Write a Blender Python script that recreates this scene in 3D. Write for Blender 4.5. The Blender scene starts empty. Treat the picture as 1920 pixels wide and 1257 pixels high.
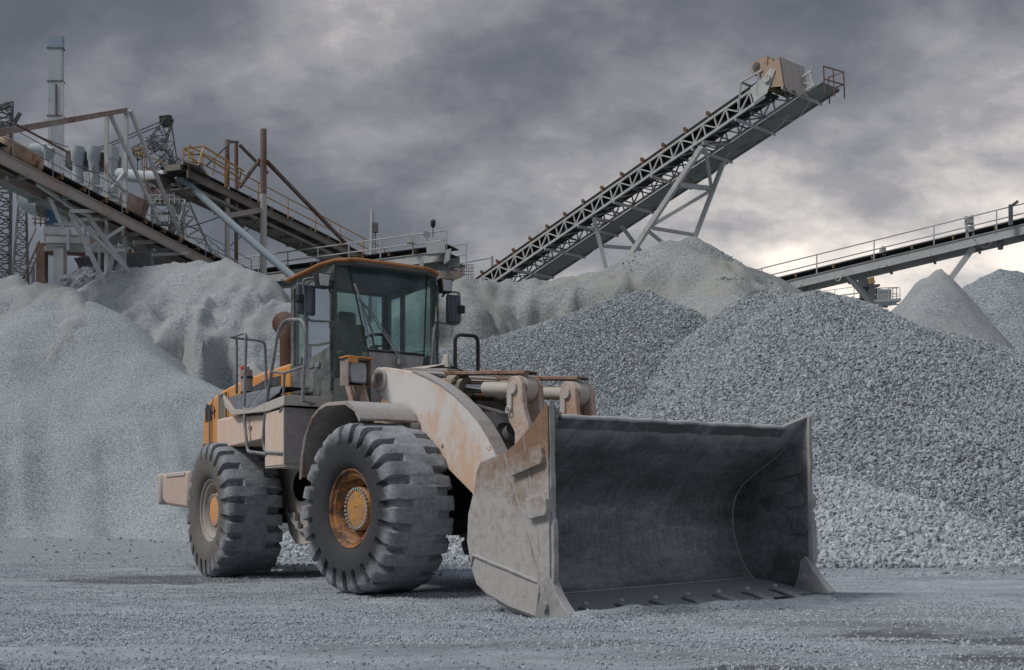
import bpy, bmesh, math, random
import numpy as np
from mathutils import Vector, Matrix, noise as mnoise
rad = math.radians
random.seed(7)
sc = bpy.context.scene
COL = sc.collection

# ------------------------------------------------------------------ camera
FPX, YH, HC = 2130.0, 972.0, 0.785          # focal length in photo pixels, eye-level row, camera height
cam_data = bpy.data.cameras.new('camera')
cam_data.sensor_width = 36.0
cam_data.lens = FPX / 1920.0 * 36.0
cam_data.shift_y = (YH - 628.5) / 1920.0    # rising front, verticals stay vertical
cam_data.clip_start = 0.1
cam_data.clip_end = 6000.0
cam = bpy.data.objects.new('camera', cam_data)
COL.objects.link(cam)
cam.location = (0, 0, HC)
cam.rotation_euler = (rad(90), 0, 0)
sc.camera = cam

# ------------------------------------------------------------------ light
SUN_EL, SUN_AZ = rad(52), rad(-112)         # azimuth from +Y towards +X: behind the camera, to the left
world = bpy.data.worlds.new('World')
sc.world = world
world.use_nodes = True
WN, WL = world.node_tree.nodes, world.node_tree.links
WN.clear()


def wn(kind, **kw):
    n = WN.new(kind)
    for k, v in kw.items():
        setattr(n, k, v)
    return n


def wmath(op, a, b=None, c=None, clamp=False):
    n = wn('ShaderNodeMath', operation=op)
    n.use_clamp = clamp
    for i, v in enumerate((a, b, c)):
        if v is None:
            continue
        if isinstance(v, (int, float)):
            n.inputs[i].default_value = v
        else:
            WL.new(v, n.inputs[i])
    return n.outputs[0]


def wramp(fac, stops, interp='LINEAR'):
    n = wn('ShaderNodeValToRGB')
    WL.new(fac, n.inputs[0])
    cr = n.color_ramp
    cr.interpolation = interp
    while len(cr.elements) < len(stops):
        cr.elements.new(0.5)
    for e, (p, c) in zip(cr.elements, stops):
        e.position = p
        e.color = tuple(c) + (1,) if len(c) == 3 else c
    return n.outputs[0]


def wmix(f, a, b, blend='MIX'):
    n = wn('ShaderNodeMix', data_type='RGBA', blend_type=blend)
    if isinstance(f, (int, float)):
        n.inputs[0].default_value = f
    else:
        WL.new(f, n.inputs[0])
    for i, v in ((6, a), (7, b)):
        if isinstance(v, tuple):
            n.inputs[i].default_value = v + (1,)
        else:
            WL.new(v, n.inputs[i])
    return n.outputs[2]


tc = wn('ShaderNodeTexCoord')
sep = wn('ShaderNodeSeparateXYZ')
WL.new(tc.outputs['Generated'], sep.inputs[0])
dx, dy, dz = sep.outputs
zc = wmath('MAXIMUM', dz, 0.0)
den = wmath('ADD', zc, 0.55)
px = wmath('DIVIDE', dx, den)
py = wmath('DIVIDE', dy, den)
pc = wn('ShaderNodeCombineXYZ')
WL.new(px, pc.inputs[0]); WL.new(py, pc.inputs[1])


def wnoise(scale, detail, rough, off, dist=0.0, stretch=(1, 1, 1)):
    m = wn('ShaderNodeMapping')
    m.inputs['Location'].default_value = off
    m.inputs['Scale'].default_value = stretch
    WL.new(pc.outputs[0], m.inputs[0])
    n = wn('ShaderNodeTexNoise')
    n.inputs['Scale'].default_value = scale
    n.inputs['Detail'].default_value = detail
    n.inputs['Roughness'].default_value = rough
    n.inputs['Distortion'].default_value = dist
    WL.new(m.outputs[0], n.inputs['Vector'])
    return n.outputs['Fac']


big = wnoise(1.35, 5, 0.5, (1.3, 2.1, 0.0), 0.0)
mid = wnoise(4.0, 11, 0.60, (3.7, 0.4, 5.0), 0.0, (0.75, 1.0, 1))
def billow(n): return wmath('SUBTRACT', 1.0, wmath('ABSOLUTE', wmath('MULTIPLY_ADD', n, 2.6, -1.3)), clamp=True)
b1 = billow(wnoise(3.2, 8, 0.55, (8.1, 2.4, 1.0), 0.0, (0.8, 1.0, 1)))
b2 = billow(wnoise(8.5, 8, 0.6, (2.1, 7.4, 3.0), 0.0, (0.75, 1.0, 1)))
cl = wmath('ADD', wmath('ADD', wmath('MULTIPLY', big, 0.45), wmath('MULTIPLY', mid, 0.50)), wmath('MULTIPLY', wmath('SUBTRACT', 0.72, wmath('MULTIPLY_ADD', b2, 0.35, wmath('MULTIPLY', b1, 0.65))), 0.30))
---
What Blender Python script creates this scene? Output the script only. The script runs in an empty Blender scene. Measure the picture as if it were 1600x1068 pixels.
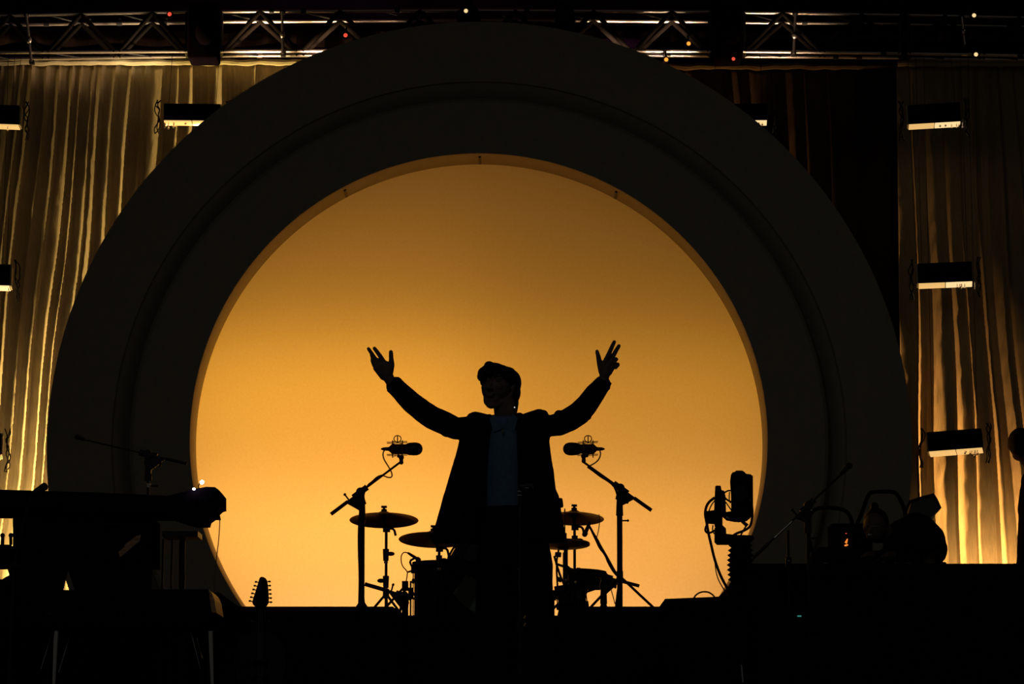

:: WHAT TO DO ::
Search the data for the word "picture" and copy each line where it appears.

:: TASK RESULT ::
Write a Blender Python script that recreates this scene in 3D. Write for Blender 4.5. The Blender scene starts empty. Treat the picture as 1920 pixels wide and 1257 pixels high.
What Blender Python script creates this scene? Output the script only. The script runs in an empty Blender scene. Measure the picture as if it were 1600x1068 pixels.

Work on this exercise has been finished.